Aim of the exercise —
Reproduce each line exactly, including spacing and punctuation.

Collected data —
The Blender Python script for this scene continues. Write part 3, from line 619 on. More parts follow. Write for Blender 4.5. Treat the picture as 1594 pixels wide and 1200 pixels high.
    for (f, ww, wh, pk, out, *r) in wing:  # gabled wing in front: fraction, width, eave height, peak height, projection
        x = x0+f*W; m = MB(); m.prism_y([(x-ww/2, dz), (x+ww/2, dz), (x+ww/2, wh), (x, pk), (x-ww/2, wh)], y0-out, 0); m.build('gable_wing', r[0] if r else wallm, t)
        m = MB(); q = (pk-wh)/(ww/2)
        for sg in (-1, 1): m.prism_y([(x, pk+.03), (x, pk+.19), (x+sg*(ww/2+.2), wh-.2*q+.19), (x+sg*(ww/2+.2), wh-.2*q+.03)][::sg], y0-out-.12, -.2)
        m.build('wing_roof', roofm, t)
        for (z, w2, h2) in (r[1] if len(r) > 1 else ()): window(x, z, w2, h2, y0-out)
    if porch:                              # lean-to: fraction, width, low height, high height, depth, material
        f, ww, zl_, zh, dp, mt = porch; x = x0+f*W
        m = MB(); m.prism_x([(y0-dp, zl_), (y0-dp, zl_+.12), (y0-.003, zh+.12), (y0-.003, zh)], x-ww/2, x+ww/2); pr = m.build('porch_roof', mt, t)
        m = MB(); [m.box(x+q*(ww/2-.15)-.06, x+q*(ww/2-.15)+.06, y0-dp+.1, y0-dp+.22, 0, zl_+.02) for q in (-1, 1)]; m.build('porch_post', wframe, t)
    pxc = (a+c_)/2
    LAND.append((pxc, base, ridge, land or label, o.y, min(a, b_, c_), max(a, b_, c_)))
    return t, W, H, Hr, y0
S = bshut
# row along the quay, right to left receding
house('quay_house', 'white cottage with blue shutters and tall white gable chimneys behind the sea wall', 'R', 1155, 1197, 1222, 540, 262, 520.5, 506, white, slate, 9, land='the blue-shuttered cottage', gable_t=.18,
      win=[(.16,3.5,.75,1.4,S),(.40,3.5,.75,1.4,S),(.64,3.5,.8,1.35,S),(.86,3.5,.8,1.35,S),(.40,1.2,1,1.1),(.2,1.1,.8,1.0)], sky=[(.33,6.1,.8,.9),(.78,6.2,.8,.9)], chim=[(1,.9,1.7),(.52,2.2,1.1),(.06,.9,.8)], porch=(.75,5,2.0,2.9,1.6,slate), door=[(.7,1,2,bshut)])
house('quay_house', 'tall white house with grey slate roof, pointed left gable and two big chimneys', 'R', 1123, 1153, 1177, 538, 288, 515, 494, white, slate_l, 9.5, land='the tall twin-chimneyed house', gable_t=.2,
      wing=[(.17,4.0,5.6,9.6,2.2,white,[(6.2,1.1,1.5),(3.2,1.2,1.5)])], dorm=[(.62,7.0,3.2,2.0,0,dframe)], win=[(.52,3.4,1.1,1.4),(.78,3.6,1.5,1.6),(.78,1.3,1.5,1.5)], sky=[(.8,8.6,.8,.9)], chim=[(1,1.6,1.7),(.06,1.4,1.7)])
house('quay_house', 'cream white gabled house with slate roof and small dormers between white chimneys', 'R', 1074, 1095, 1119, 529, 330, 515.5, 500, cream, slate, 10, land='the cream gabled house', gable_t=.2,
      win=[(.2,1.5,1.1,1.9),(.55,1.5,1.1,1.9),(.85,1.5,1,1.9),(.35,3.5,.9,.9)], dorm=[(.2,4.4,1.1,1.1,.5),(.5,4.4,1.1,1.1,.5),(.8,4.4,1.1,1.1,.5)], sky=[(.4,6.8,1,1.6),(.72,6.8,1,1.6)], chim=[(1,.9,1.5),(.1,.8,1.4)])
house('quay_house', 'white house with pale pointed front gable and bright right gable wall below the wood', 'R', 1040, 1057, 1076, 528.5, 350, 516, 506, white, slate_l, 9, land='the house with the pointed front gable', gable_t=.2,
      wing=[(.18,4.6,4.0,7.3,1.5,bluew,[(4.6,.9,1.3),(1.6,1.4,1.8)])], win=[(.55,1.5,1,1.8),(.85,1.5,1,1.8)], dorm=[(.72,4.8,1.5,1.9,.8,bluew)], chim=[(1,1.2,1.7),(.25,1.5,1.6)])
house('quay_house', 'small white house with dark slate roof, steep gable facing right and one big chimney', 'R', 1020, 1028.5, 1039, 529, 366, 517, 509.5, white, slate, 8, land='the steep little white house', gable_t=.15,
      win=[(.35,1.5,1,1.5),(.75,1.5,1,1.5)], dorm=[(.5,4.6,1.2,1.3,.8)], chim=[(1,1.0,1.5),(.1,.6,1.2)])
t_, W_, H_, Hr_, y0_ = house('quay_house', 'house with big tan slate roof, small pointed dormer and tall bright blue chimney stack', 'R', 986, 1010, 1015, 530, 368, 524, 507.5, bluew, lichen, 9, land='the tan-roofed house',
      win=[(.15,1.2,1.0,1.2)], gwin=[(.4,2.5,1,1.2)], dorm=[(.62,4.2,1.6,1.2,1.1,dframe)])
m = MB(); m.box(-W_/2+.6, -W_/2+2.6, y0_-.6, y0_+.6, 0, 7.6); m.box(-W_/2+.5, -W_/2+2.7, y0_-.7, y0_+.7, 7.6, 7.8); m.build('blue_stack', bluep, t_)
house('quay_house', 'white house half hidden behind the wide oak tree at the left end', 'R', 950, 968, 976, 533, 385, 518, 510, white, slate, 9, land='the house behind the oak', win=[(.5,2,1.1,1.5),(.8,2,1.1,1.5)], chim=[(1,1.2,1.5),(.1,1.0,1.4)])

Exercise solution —
The Blender Python script for this scene continues. Write part 3, from line 619 on. More parts follow. Write for Blender 4.5. Treat the picture as 1594 pixels wide and 1200 pixels high.
    for (f, ww, wh, pk, out, *r) in wing:  # gabled wing in front: fraction, width, eave height, peak height, projection
        x = x0+f*W; m = MB(); m.prism_y([(x-ww/2, dz), (x+ww/2, dz), (x+ww/2, wh), (x, pk), (x-ww/2, wh)], y0-out, 0); m.build('gable_wing', r[0] if r else wallm, t)
        m = MB(); q = (pk-wh)/(ww/2)
        for sg in (-1, 1): m.prism_y([(x, pk+.03), (x, pk+.19), (x+sg*(ww/2+.2), wh-.2*q+.19), (x+sg*(ww/2+.2), wh-.2*q+.03)][::sg], y0-out-.12, -.2)
        m.build('wing_roof', roofm, t)
        for (z, w2, h2) in (r[1] if len(r) > 1 else ()): window(x, z, w2, h2, y0-out)
    if porch:                              # lean-to: fraction, width, low height, high height, depth, material
        f, ww, zl_, zh, dp, mt = porch; x = x0+f*W
        m = MB(); m.prism_x([(y0-dp, zl_), (y0-dp, zl_+.12), (y0-.003, zh+.12), (y0-.003, zh)], x-ww/2, x+ww/2); pr = m.build('porch_roof', mt, t)
        m = MB(); [m.box(x+q*(ww/2-.15)-.06, x+q*(ww/2-.15)+.06, y0-dp+.1, y0-dp+.22, 0, zl_+.02) for q in (-1, 1)]; m.build('porch_post', wframe, t)
    pxc = (a+c_)/2
    LAND.append((pxc, base, ridge, land or label, o.y, min(a, b_, c_), max(a, b_, c_)))
    return t, W, H, Hr, y0
S = bshut
# row along the quay, right to left receding
house('quay_house', 'white cottage with blue shutters and tall white gable chimneys behind the sea wall', 'R', 1155, 1197, 1222, 540, 262, 520.5, 506, white, slate, 9, land='the blue-shuttered cottage', gable_t=.18,
      win=[(.16,3.5,.75,1.4,S),(.40,3.5,.75,1.4,S),(.64,3.5,.8,1.35,S),(.86,3.5,.8,1.35,S),(.40,1.2,1,1.1),(.2,1.1,.8,1.0)], sky=[(.33,6.1,.8,.9),(.78,6.2,.8,.9)], chim=[(1,.9,1.7),(.52,2.2,1.1),(.06,.9,.8)], porch=(.75,5,2.0,2.9,1.6,slate), door=[(.7,1,2,bshut)])
house('quay_house', 'tall white house with grey slate roof, pointed left gable and two big chimneys', 'R', 1123, 1153, 1177, 538, 288, 515, 494, white, slate_l, 9.5, land='the tall twin-chimneyed house', gable_t=.2,
      wing=[(.17,4.0,5.6,9.6,2.2,white,[(6.2,1.1,1.5),(3.2,1.2,1.5)])], dorm=[(.62,7.0,3.2,2.0,0,dframe)], win=[(.52,3.4,1.1,1.4),(.78,3.6,1.5,1.6),(.78,1.3,1.5,1.5)], sky=[(.8,8.6,.8,.9)], chim=[(1,1.6,1.7),(.06,1.4,1.7)])
house('quay_house', 'cream white gabled house with slate roof and small dormers between white chimneys', 'R', 1074, 1095, 1119, 529, 330, 515.5, 500, cream, slate, 10, land='the cream gabled house', gable_t=.2,
      win=[(.2,1.5,1.1,1.9),(.55,1.5,1.1,1.9),(.85,1.5,1,1.9),(.35,3.5,.9,.9)], dorm=[(.2,4.4,1.1,1.1,.5),(.5,4.4,1.1,1.1,.5),(.8,4.4,1.1,1.1,.5)], sky=[(.4,6.8,1,1.6),(.72,6.8,1,1.6)], chim=[(1,.9,1.5),(.1,.8,1.4)])
house('quay_house', 'white house with pale pointed front gable and bright right gable wall below the wood', 'R', 1040, 1057, 1076, 528.5, 350, 516, 506, white, slate_l, 9, land='the house with the pointed front gable', gable_t=.2,
      wing=[(.18,4.6,4.0,7.3,1.5,bluew,[(4.6,.9,1.3),(1.6,1.4,1.8)])], win=[(.55,1.5,1,1.8),(.85,1.5,1,1.8)], dorm=[(.72,4.8,1.5,1.9,.8,bluew)], chim=[(1,1.2,1.7),(.25,1.5,1.6)])
house('quay_house', 'small white house with dark slate roof, steep gable facing right and one big chimney', 'R', 1020, 1028.5, 1039, 529, 366, 517, 509.5, white, slate, 8, land='the steep little white house', gable_t=.15,
      win=[(.35,1.5,1,1.5),(.75,1.5,1,1.5)], dorm=[(.5,4.6,1.2,1.3,.8)], chim=[(1,1.0,1.5),(.1,.6,1.2)])
t_, W_, H_, Hr_, y0_ = house('quay_house', 'house with big tan slate roof, small pointed dormer and tall bright blue chimney stack', 'R', 986, 1010, 1015, 530, 368, 524, 507.5, bluew, lichen, 9, land='the tan-roofed house',
      win=[(.15,1.2,1.0,1.2)], gwin=[(.4,2.5,1,1.2)], dorm=[(.62,4.2,1.6,1.2,1.1,dframe)])
m = MB(); m.box(-W_/2+.6, -W_/2+2.6, y0_-.6, y0_+.6, 0, 7.6); m.box(-W_/2+.5, -W_/2+2.7, y0_-.7, y0_+.7, 7.6, 7.8); m.build('blue_stack', bluep, t_)
house('quay_house', 'white house half hidden behind the wide oak tree at the left end', 'R', 950, 968, 976, 533, 385, 518, 510, white, slate, 9, land='the house behind the oak', win=[(.5,2,1.1,1.5),(.8,2,1.1,1.5)], chim=[(1,1.2,1.5),(.1,1.0,1.4)])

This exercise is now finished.